New paper says Bitcoin network uses as much energy as Ireland, but not all agree
It takes a lot electricity to power the computers that maintain the Bitcoin network. How much, exactly?
A new paper from Dutch researcher Alex de Vries estimates the Bitcoin network consumes roughly as much electricity as the entire country of Ireland. But some experts are questioning his methodology.
De Vries estimates that Bitcoin miners consume “at least 2.55 gigawatts of electricity currently, and potentially 7.67 gigawatts in the future.” He argues we can reasonably assume his 2.55 gigawatts calculation is correct because we know the current total computing power of the Bitcoin network, which is 30 million trillion SHA-256 hashes per second as of May 2018.
With that number, de Vries calculates the least amount of electricity all that computing would consume by assuming that every miner is using the most energy-efficient computer hardware available.
(Mining, by the way, is the process by which computers generate and add coins to a blockchain ledger. You can read more about it here.)
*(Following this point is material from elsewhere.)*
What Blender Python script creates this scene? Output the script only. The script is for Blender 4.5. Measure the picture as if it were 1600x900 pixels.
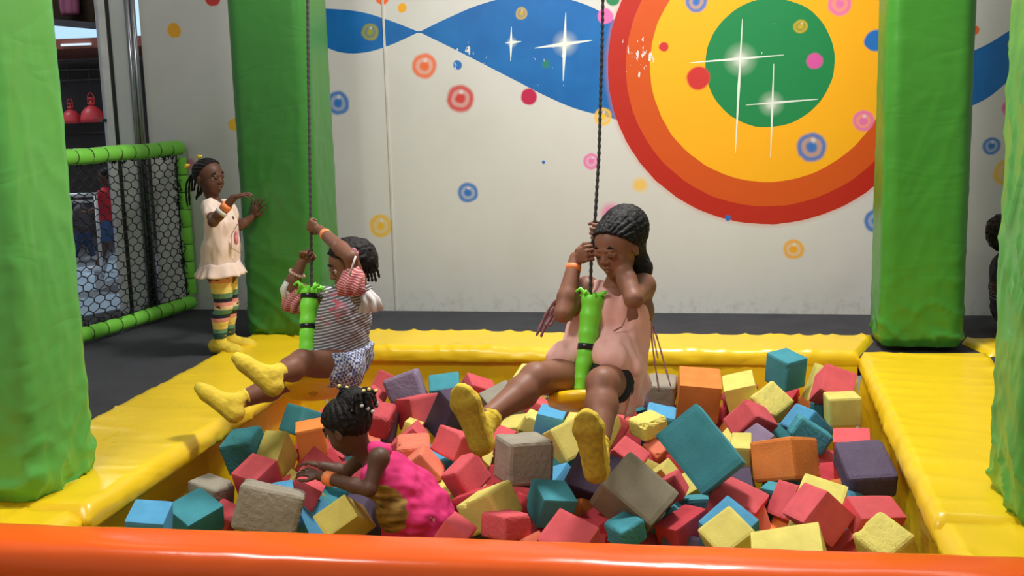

However, not all mining operations are perfectly efficient, considering miners use a wide variety of hardware, and each mining “rig” can differ greatly in its electricity consumption. It’s because of this and the speculative economic models de Vries uses in his paper that have caused some to question the accuracy of the upper bound of his estimates.
In his paper, de Vries assumes that electricity costs account for 60 percent of the total cost of mining Bitcoin, and that the average cost of electricity around the world is 5 cents per KWh.
Cryptocurrency mining rig. Public domain
“The worry is that those are two numbers that are picked out of the air,” Jonathan Koomey, a Stanford University research fellow who pioneered studies of electricity usage from IT equipment, told NBC News. “There may be some basis for them, but it’s a very unreliable way to do these kinds of calculations, and nobody who does this for a living would do it like that. It’s odd that someone would.”
The main problem in calculating the total energy consumption of the Bitcoin network is the lack of data. Simply none exist, and no participant on the decentralized blockchain is obligated to share any. This makes any calculations on the total amount of electricity consumed by the Bitcoin network necessarily speculative.
“The only people with good data on this are the miners, so you need that data to understand the electricity consumption,” Christian Catalina, an assistant professor at MIT’s Sloan School of Management, told NBC News. “The main challenge is that this gear is scattered across the globe and faces different prices.”
De Vries says he hopes his paper serves as a foundation for further research.
It’s worth noting that not all cryptocurrencies require as much energy as Bitcoin. Ethereum, for example, is moving toward a new method for how consensus is reached on the blockchain called proof-of-stake. It would be significantly more energy-efficient than Bitcoin mining, and could eventually give it an edge on cryptocurrency’s flagship coin.